Jakarta (ANTARA) - Anggota Komisi XI DPR RI, Mukhamad Misbakhun menyatakan, kecurigaan adanya intervensi perusahaan rokok global terkait ketentuan pengaturan dalam Rancangan Peraturan Menteri Kesehatan (RPMK) tentang Pengamanan Produk Tembakau dan Rokok Elektronik.


Menurut dia, melalui keterangannya di Jakarta, Kamis ada disharmoni antara Pasal 3 dan Pasal 7 dalam RPMK yang mana pasal 3 ayat (1) RPMK menyebutkan bahwa ruang lingkup Permenkes mencakup Standardisasi Kemasan Produk Tembakau dan Rokok Elektronik.

Pasal 3 ayat (3) mengatur bahwa Rokok Elektronik meliputi: (i) sistem terbuka atau isi ulang cairan nikotin; (ii) sistem tertutup atau cartridge sekali pakai; dan (iii) padat.

Namun, pengaturan lebih lanjut mengenai standardisasi kemasan di Pasal 7 ayat (1) hanya mengatur untuk standardisasi kemasan rokok elektronik sistem terbuka atau isi ulang dan Pasal 7 ayat (2) mengatur kemasan sistem tertutup (cartridge).

"Tidak ada pengaturan lebih lanjut mengenai rokok elektronik padat. Kami curiga jangan-jangan ada intervensi perusahaan rokok global yang meminta Kemenkes tidak mengatur dan tidak mengendalikan rokok elektronik padat yang merupakan produk padat impor," ujarnya.

Sebelumnya, Kemenkes menerbitkan PP 28/2024 yang menuai penolakan dari berbagai stakeholders, termasuk ekosistem pertembakauan. Saat ini, Kemenkes tengah merampungkan RPMK.

Menurut Misbakhun, pelaku industri rokok elektronik mayoritas adalah UMKM dan bagian dari industri kreatif, oleh karena itu adanya aturan tersebut akan menyebabkan banyak usaha gulung tikar karena tak sanggup berkompetisi dengan pelaku usaha global (global player) yang padat modal.

Hilangnya pengaturan rokok elektrik jenis padat (solid), tambahnya, di lain sisi objek pengaturan RPMK tersebut hanya produk tembakau konvensional, produk tembakau iris, kantung nikotin, rokok elektronik sistem terbuka dan sistem tertutup, maka dalam konteks ini ada ketidakadilan dalam berusaha.

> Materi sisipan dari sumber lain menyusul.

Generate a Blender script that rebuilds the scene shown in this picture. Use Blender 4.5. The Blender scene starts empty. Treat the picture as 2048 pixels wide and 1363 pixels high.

"Hal ini akan menyebabkan terciptanya iklim usaha yang tidak sehat bagi kalangan rokok elektronik, dikarenakan adanya diskriminasi pengaturan oleh pemerintah," ujarnya.

Dikatakannya, melindungi segenap bangsa Indonesia dan seluruh tumpah darah Indonesia adalah amanat konstitusi, oleh karena itu pemerintah yang memproduksi produk hukum harus lebih konstitusional.

"Konstitusional dalam arti jangan sampai yang tidak diatur oleh Undang-Undang kemudian peraturan-peraturan di bawahnya itu mengatur sebuah aturan yang memang tidak ada di batang tubuh norma Undang-Undangnya," katanya.